__Stated problem__. Start at the first line of the material below and retype each line through the one containing "PI = math.pi", exactly.

__Data lines__.
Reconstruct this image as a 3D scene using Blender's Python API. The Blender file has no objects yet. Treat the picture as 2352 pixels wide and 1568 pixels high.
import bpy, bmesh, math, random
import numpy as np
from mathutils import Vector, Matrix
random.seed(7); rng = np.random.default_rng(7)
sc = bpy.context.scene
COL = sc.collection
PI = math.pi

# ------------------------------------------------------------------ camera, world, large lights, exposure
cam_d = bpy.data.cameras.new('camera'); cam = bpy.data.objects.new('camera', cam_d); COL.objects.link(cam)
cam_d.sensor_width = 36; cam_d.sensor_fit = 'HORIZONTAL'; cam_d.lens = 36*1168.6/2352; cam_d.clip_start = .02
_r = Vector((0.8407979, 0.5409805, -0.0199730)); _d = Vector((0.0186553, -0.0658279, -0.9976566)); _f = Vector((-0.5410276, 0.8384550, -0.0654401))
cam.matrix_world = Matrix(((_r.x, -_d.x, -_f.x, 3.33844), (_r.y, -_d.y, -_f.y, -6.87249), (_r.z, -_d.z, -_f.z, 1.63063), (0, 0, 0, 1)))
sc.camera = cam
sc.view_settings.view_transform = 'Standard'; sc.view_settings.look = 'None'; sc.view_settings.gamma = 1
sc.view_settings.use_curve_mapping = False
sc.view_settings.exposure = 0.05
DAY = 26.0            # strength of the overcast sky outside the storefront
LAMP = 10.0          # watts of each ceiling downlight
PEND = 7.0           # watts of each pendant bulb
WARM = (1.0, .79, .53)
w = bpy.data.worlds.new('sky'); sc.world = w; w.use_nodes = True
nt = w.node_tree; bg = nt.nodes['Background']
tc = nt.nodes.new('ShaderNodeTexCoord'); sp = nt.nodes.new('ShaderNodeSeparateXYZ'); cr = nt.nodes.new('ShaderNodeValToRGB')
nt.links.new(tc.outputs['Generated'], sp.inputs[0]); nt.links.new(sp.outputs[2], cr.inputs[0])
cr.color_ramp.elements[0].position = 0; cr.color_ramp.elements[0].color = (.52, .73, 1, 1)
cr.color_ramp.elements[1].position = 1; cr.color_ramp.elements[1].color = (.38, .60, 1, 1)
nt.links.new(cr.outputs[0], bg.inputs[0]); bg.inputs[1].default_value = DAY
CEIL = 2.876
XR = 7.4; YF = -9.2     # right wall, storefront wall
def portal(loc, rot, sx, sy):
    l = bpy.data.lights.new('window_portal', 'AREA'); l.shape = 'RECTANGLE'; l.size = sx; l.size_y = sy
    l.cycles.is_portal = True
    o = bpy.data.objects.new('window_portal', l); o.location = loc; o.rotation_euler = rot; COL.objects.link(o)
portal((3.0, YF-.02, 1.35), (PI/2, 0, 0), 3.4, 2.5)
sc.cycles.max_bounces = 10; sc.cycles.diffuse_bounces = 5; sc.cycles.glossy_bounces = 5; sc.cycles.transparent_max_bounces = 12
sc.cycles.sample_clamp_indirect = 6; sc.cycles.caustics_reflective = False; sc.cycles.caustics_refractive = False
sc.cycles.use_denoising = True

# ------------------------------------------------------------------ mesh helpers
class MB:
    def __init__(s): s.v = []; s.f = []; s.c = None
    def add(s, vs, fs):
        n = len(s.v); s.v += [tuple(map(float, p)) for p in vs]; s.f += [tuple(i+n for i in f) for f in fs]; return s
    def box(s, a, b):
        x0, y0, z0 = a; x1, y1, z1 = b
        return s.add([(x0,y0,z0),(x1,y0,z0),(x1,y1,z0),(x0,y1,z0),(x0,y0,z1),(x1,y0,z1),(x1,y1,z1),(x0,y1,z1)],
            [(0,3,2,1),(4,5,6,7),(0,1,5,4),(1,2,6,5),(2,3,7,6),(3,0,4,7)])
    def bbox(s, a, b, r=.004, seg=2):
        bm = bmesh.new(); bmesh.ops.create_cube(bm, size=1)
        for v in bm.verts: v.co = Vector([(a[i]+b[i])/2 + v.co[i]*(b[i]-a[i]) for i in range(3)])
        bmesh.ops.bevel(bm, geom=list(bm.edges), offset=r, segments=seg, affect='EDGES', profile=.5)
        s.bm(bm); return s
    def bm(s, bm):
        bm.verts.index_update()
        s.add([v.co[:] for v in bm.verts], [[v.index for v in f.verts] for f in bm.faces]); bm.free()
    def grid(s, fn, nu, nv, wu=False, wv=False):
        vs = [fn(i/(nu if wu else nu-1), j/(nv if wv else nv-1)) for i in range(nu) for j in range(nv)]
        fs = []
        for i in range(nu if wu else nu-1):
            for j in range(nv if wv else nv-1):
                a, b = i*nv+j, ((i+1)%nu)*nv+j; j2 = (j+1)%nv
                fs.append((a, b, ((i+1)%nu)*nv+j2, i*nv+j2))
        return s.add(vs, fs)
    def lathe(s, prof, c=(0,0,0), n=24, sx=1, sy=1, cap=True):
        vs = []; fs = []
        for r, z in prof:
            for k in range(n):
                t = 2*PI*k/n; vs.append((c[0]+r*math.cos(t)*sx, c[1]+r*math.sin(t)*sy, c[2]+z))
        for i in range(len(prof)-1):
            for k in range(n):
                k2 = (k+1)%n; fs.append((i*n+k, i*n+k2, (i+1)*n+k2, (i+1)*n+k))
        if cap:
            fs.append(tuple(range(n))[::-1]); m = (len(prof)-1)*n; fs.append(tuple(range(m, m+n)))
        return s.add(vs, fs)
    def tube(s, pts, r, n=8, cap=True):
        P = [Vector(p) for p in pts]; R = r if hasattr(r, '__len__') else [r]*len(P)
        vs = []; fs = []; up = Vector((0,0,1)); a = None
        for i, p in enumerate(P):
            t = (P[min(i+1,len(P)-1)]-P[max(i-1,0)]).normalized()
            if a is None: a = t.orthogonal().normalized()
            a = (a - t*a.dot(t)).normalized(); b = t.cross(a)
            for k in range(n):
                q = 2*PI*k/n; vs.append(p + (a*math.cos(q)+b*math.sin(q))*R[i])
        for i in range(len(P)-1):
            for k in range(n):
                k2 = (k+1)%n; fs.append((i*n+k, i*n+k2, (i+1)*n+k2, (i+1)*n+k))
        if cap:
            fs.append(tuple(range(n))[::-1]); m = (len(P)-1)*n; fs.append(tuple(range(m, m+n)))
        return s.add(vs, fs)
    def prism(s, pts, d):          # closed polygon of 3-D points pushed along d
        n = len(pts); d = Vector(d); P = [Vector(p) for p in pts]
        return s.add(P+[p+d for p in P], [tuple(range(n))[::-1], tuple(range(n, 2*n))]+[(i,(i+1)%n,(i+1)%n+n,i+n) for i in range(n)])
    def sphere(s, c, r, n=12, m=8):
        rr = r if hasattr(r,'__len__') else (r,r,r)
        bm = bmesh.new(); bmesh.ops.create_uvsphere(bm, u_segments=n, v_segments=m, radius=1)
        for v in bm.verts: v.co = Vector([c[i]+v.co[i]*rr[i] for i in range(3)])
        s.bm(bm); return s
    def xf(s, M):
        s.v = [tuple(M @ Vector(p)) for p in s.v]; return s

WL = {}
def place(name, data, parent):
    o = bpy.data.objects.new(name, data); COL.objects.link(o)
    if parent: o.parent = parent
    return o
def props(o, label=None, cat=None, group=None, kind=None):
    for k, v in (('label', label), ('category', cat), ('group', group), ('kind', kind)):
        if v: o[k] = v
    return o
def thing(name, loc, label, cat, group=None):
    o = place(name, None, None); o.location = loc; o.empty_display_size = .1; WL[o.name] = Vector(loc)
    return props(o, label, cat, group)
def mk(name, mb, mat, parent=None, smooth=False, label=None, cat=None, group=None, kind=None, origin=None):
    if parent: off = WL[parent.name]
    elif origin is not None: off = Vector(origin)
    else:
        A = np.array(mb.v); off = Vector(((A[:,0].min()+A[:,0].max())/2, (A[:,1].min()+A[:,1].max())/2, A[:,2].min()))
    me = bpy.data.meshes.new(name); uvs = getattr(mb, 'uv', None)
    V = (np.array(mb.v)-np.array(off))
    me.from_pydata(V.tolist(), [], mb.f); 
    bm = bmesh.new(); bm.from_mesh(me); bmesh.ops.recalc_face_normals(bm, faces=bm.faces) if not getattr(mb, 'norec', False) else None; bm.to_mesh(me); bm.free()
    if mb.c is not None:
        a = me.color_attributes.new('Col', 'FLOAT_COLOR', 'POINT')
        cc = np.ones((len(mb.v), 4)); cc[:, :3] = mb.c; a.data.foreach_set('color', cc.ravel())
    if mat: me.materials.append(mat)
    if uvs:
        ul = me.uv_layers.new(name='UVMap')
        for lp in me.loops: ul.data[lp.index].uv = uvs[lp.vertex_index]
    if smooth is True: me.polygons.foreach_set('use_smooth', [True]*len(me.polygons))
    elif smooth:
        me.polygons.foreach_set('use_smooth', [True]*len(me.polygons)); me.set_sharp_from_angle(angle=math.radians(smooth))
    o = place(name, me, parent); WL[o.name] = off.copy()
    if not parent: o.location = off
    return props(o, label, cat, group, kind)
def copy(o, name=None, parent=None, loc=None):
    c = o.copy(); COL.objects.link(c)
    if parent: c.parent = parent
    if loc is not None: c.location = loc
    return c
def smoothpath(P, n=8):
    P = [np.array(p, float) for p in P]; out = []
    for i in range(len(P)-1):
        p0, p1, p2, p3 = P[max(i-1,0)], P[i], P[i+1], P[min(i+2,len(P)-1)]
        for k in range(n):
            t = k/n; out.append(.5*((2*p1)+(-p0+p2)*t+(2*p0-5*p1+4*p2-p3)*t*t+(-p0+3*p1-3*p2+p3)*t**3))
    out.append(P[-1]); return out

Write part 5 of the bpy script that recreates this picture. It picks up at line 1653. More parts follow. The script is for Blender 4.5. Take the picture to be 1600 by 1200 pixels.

__Full response__.
Reconstruct this image as a 3D scene using Blender's Python API. The Blender file has no objects yet. Treat the picture as 2352 pixels wide and 1568 pixels high.
import bpy, bmesh, math, random
import numpy as np
from mathutils import Vector, Matrix
random.seed(7); rng = np.random.default_rng(7)
sc = bpy.context.scene
COL = sc.collection
PI = math.pi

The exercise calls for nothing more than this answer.